Speaking of the BIOS, the N7 B550 uses a reskinned version of ASRock’s BIOS. It’s easy enough to navigate and use, with only a few main tabs. While the interface looks slightly dated and it’s not as extensive as others, it has most of what most users will need. Particularly, it was very easy to overclock our RAM to 3600MHz by simply activating the proper XMP/DOCP profile. While we didn’t need to adjust any timings to get our overclock to stick, the interface is easy enough to navigate that it would be easy to do so if needed.

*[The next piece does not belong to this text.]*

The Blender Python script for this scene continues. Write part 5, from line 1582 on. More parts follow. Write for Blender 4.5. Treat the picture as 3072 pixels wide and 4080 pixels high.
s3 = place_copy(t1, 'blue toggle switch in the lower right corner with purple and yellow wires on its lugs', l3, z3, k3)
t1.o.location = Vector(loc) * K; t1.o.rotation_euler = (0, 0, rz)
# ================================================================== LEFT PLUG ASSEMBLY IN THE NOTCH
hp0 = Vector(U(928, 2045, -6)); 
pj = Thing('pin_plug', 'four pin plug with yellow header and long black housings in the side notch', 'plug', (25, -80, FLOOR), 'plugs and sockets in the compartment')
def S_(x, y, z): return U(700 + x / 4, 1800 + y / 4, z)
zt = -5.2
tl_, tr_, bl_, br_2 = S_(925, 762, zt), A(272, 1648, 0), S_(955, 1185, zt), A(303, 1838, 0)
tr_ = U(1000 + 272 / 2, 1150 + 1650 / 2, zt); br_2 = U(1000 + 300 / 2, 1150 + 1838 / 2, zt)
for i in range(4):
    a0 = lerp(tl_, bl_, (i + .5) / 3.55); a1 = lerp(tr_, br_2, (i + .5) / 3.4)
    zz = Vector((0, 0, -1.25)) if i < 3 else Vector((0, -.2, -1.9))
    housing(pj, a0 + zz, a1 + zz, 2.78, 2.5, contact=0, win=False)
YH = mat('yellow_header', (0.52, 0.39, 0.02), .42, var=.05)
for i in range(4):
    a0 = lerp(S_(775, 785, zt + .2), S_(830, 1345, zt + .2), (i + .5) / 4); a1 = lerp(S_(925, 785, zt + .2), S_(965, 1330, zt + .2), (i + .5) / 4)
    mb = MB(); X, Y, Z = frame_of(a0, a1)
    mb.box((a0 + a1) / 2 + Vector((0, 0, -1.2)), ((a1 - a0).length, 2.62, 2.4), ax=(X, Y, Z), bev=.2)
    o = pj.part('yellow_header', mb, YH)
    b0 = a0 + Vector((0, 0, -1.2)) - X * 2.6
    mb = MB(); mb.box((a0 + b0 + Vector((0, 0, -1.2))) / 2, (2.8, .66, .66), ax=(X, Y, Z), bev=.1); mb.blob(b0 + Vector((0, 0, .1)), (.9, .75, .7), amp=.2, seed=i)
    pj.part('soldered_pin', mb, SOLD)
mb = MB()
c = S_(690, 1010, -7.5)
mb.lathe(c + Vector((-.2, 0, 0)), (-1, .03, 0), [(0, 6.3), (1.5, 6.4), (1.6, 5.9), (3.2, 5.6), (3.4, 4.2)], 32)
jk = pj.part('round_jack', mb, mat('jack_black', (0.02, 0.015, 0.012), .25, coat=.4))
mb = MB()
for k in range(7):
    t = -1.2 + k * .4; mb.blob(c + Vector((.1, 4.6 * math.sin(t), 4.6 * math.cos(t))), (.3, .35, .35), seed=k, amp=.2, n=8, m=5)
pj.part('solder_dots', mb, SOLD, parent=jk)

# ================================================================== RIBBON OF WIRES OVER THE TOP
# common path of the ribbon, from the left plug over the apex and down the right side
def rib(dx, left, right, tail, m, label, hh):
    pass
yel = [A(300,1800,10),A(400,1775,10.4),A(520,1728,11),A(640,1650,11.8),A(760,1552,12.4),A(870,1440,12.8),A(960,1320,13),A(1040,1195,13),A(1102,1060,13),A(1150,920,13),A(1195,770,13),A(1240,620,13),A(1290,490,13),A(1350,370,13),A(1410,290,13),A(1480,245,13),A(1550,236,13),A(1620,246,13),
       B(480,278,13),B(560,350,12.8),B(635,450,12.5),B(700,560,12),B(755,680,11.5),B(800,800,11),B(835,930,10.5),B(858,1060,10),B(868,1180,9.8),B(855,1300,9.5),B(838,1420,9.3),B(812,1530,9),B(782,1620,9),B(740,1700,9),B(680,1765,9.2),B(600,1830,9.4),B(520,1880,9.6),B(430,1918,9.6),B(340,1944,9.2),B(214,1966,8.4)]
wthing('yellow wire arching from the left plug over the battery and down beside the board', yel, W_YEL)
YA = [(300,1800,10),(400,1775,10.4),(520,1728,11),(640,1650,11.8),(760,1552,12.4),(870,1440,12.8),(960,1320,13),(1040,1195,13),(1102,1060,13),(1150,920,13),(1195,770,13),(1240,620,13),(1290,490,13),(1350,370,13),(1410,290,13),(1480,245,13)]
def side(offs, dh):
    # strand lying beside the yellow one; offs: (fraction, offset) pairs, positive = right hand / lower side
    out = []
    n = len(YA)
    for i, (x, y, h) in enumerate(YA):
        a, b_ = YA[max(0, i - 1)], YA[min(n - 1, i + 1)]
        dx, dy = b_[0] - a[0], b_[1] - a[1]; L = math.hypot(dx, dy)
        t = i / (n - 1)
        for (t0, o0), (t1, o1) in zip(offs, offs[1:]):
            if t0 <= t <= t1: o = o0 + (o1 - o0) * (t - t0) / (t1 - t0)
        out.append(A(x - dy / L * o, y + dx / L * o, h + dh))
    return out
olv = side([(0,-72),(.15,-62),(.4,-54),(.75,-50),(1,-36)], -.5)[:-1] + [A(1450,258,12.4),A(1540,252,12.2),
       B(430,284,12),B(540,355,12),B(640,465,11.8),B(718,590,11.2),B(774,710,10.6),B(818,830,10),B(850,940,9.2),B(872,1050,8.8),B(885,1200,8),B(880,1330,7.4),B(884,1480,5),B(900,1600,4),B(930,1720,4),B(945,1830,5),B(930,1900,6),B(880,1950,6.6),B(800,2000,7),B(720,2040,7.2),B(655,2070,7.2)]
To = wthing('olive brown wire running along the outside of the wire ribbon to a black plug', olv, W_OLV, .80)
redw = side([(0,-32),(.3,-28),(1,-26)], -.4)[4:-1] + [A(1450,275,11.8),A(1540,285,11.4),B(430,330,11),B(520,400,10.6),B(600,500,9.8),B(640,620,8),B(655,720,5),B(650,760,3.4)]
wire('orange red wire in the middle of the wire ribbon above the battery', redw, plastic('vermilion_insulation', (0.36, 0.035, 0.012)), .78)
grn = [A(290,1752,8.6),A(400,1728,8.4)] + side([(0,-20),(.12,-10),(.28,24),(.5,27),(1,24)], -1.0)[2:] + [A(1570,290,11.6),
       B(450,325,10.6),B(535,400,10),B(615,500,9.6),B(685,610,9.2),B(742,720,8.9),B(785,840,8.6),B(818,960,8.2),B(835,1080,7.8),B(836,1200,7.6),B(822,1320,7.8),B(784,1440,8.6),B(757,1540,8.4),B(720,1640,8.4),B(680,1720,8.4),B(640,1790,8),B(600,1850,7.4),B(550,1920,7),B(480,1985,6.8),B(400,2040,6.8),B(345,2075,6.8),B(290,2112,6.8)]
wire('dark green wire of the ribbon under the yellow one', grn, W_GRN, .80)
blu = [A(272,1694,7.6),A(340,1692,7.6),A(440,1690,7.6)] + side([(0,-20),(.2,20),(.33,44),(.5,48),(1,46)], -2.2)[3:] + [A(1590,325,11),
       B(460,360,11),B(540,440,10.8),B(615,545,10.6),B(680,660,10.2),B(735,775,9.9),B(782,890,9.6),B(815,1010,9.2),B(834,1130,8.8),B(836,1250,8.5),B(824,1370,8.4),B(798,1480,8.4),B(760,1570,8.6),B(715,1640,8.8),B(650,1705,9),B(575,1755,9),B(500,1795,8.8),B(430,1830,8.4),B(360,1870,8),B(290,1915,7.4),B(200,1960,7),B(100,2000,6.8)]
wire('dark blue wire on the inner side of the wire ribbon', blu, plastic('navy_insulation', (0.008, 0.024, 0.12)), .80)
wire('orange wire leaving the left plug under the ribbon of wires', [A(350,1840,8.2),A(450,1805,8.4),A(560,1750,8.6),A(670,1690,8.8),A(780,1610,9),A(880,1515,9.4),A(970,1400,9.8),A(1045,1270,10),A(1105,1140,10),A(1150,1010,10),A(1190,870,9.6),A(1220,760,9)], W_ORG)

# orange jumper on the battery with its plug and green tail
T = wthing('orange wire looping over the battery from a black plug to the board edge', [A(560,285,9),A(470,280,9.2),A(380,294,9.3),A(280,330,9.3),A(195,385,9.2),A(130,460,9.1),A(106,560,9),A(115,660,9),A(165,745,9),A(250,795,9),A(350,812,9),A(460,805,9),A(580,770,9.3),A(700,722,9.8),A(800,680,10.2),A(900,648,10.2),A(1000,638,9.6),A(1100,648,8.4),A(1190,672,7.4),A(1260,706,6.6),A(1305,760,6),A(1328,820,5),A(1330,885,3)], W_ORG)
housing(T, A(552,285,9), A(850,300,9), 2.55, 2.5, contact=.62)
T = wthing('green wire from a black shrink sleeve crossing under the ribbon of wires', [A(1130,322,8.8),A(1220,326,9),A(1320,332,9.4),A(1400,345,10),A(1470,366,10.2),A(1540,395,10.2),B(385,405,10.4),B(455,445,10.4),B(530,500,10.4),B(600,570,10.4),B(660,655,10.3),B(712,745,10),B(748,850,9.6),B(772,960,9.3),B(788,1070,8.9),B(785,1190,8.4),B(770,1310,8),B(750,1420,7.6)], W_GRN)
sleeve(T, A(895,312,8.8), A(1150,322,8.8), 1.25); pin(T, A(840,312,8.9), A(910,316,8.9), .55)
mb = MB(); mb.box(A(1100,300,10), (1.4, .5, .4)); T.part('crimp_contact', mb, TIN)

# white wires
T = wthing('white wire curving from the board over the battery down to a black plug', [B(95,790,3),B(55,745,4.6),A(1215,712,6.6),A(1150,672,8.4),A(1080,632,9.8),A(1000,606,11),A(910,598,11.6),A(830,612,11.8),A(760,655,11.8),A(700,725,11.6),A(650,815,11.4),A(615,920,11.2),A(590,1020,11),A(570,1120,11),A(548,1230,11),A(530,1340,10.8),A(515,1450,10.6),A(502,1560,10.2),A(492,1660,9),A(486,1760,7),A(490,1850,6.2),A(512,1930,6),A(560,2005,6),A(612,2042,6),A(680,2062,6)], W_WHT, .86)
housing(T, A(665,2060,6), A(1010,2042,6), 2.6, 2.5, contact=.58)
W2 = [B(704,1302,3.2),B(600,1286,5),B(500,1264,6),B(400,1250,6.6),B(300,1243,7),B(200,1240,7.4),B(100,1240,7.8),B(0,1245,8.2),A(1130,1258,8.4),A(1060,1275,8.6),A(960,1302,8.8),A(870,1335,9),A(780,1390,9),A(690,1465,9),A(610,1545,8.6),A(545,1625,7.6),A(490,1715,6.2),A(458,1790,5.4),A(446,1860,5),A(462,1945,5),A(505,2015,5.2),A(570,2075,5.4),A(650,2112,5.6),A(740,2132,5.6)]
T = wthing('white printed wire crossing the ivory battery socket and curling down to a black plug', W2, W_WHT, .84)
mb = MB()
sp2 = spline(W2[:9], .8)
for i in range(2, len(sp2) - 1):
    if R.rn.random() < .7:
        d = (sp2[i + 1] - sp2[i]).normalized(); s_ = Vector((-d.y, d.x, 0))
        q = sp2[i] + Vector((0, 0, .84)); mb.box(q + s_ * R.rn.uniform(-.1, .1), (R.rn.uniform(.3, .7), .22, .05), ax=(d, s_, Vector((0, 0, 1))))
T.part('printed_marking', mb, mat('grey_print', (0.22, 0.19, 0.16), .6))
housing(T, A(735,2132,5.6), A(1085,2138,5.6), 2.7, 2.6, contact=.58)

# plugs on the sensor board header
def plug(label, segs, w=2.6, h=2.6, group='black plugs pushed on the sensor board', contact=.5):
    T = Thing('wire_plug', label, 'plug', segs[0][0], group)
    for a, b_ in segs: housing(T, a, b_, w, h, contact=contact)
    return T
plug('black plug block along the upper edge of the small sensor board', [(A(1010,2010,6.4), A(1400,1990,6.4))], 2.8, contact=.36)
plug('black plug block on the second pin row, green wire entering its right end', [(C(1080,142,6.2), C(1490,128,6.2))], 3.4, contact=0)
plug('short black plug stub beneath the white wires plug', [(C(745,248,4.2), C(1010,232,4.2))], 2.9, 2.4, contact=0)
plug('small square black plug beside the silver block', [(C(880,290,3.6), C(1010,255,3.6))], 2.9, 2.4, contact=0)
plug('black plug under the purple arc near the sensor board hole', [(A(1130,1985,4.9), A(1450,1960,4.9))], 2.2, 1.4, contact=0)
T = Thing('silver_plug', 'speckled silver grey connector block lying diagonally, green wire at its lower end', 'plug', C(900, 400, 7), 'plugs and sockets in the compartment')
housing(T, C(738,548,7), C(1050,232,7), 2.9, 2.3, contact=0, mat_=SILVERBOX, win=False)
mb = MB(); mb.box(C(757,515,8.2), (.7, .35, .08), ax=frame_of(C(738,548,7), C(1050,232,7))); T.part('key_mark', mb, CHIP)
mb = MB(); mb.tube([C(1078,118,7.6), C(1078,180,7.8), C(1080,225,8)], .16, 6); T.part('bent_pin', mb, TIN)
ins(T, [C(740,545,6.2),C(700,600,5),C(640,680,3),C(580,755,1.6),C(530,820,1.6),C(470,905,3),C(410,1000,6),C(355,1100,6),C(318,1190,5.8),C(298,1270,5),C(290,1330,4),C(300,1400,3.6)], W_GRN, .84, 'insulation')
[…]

Apart from the BIOS, some of the other features of the N7 B550 can be controlled via NZXT’s CAM software. Much like the design of the N7 B550 or many of the NZXT’s products, the CAM software features a very simple and clean interface, which makes it very easy to navigate and use. It allows users to monitor several of the PC’s components, customize the lighting of any connected RGB components, adjust cooling profiles, manage the onboard audio, and more.

Conclusion

It’s obvious that a lot of the appeal of the NZXT N7 B550 comes from its design, which is by far one of the best-looking in the market. However, apart from its looks, the new motherboard from NZXT also offers quite a lot of great features. The include of Wi-Fi 6E and its numerous USB, fan, and RGB lighting options (if you’re using NZXT’s RGB headers) allows users a lot of freedom when building their rig with the N7 B550. While the implementation of its second M.2 slot is disappointing and the lack of built-in cooling for both is troubling, the rest of its offerings put it toe to toe against some of the B550 motherboards from the veterans of the industry. Those looking for a capable and feature-filled B550 motherboard for their AMD Ryzen build should definitely consider the NZXT N7 B550 as one of their top choices.